Дураки, мошенники и поджигатели. Мыслители новых левых (Скрутон) - страница 183

«Долгая революция», которую превозносит Уильямс, более подробно была описана мыслителем, на которого он ссылается лишь однажды, – Алексисом де Токвилем. Согласно последнему, эгоцентризм, индивидуализм и фрагментация общества стали отдельными чертами «неизбежного» продвижения демократии. В книге «Демократия в Америке» (1835) он утверждал, что «принцип равенства», изобретенный далеко не рабочим движением (которое вообще едва ли существовало, когда писал Токвиль, и совершенно точно не в США), направлял европейское развитие начиная со Средних веков.

Пророческий анализ Токвилем «равенства в существовании» заставляет задуматься. Ибо он показывает, что изменчивость социальной среды и культурная посредственность, которые, по Уильямсу, являются результатом наличия привилегий и власти, на самом деле представляют собой результат демократического процесса. Именно размывание привилегий, исчезновение различных классов и сословий, ликвидация наследственных прав приводят, согласно Токвилю, к тому, что люди откалываются от сообщества. Эти изменения делают благочестие и преданность излишними и пробуждают желание построить общество на основе договора, личной выгоды и согласия. С этим можно не соглашаться. Но следует признать: Уильямс слишком опаслив в интеллектуальном плане или чересчур эмоционально вовлечен, чтобы принять вызов.

Это нежелание выйти за пределы своих предвзятых выводов – главный недостаток последующих работ Уильямса. Как и многие из тех, кто вложил слишком много любви в образ воображаемого друга, он переплавил свои эмоции в ненависть к воображаемому врагу. Низший класс теряется из виду, тогда как главным объектом его внимания становится высший класс. В «Деревне и городе» бурлящий ресентимент лежит в основе как предпосылок, так и заключения, сопровождая читателя на всем протяжении одного из самых одномерных обзоров английской литературы, когда-либо получавших признание в академической среде. Возможно, именно чувство безысходности, навеянное ностальгией, побуждает Уильямса в этой книге с такой мстительностью относиться к тоске по прошлому других людей. В частности, так он обходится с чисто английской ностальгией, основополагающей для нашей социалистической традиции и ищущей идеал социальной гармонии в деревенском прошлом.

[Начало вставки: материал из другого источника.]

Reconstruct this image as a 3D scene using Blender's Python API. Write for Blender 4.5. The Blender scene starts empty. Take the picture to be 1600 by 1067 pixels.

Уильямс, конечно, прав, подмечая упрощенческую пасторальность такого отношения. Но в той же мере он ошибается в том, что ничего не видит, кроме нее. Он настолько переполнен антипатией к привилегиям, патронажу и праздному досугу, что ни один писатель, склонный признать, что в высший класс входят все-таки люди, не избежит его осуждения. Краббу, чье главное преступление состояло в том, что он был духовником герцога, нужно было устроить взбучку за его «статичное» видение общества. За то, что он осуждал богатых, но этим и ограничивался. Джейн Остин подвергается критике за «меркантильные» взгляды и мораль, позволившую ей замкнуться в стенах загородного дома, не замечая и не чувствуя нищеты, начинающейся за воротами. По всей книге упоминаются писатели, которые пытались показать общество как есть, осознавая в то же время, что люди живут на различных социальных уровнях, с разным укладом. И в любом случае несовершенны.